The Tsar and Tsarevitch with the Russian Army.

(By permission of The Sphere.)
The Tsarevitch, the eldest son of the Tsar, is the Grand Duke Alexis, who was born on August 12, 1904. He was therefore eleven years old when, on September 5, 1915, his father took command of the Russian armies. Both father and son are seen wearing the uniform of the Caucasian Cossacks.

With the passing of all immediate danger, confidence surged up in their breasts, and at this moment the Tsar placed himself at the head of his soldiers. "We shall," he said, "fulfil our sacred duty to defend our country to the last." The Grand Duke Nicholas, who had so long borne the heat and burden of the day, gladly yielded place to his sovereign. Twice before in the history of Russia had a Tsar come forward to lead his armies in the day of dire peril. What Peter[59] and Alexander I.[60] had done, Nicholas II. now did. It was a sign to the whole Russian people that the war was to be waged to a triumphant end. The Germans were prepared to make a separate peace with Russia; they believed her to be crushed and broken and war-weary. Now came the reply: the Tsar, the head and front of Russia both in Church and in State, followed the example of his forefathers in the hour of trial and took chief command.


Look carefully at the large map on page [311], and find Grodno, on the Niemen. At the end of August the Russians were holding a salient round this fortress. September was but three days old when Grodno fell, and the Russians had to retire in order to avoid being surrounded. They had two railways to help them in their retreat—the main line to Petrograd and a line connecting with the Riga-Vilna-Rovno Railway. At all costs the enemy must be held back from these railways until the guns, troops, and stores in and around Grodno could be got away. Rearguards behind Grodno and a screen of troops farther north, where the Germans had to cross a district of lakes and forests, fought gallantly, and by 12th September the salient was clear. The Germans claimed to have captured 4,000 prisoners; but even if they did so, the price was not too high to pay for the safety of the army corps that escaped.

Now we must turn to Vilna, against which von Hindenburg had prepared a great thrust. On 2nd September a ten days' struggle began fifteen miles to the north-west of the city. By sheer weight of artillery the trenches of the Russians were carried, and a gas attack gave the Germans an important pass between a group of lakes which formed the main defence of the fortress on their left.
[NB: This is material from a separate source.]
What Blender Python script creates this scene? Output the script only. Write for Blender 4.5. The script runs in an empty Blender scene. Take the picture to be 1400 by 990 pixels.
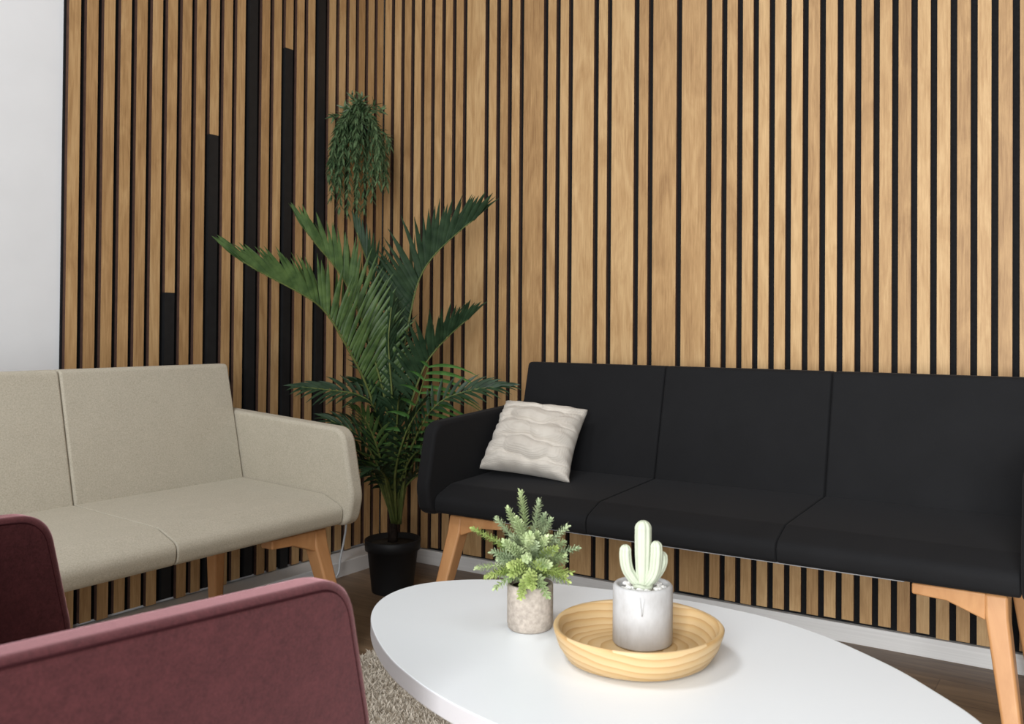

Other forces were pushing up from the south, and retreat was again necessary. By the 13th it was clear that Vilna must fall. The Germans had cut the Petrograd railway only twenty miles from the city.

The Coming of the Big Guns that mean Victory.

(By permission of The Illustrated London News.)
Russian artillery being hauled through the snow to the battlefield by long teams of horses. By September 1915 the Russians had managed to provide themselves with sufficient artillery and ammunition to meet the Germans on equal terms.